Sunday, June 19, 2016

Am I doomed to once a month posting?

Guess so, because I got three biographies from the library and had to renew them to avoid fines, although two will go back tomorrow:  Backing Into Forward by Jules Feiffer and Chinaberry Sidewalks by Rodney Crowell.  The third, I will eventually get to.

I expect the laugh continuously with the Feiffer, not.  As I planned out what to write about it, I thought how appropriate he was to use car gears to describe his life.  However, the book is in idle.

Once again, as with too many of the biographies I have selected recently, I am planted in another NYC Jewish neighborhood in the 40s and 50s.  I get it, I get it.  (And add to that, Bernie Sanders.)  I loved Feiffer's cartoons in Playboy.  (When I mentioned him to my husband, he said, who .... guess guys really only looked at the boobs.)  I loved Feiffer even more as the illustrator of The Phantom Toolbooth.  But the book, meh.

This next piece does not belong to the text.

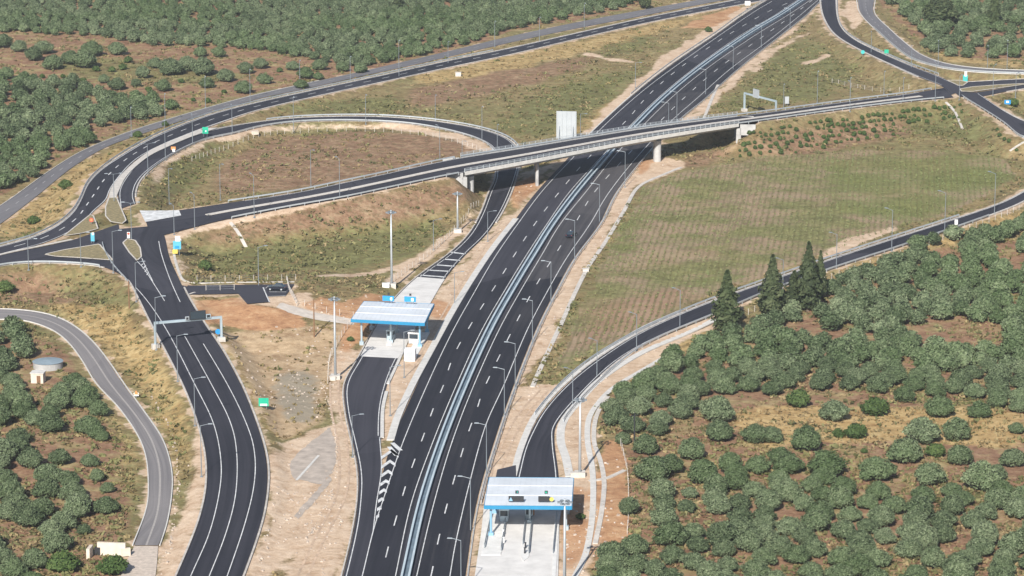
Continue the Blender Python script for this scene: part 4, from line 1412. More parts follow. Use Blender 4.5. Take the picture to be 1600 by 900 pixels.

Contrast that with Chinaberry Sidewalks.  No idea who Rodney Crowell was/is and he had me both laughing out loud and crying.  I picked it up only because the flap said it was about growing up in Houston.  It is a bit like the best parts of The Boy Kings of Texas, and like that book, has a few low points, especially his teenage years and years of figuring out girls and sex, and then Crowell like the boy kings, gets into 60s drug culture.

So I ponder ... what is an  autobiography?  How much of an un-analyzed diary?  Shouldn't the author comment on his experience with some hindsight and growth?  How much is too much information or does the reader have to be introduced to the sins of the author, when no lessons or growth are recorded?  Is a life well-lived only the one that gives that person a chance to write about it?

All things considered, I still prefer autobiographies to biographies.  While the latter are more interpretative and assessing, they lack the "in my brain this is what I thought we were all doing," that a memoir provides.  I want to change the genre.  I want to be a biographer of my life, trying to reassess what I did then by what I know now.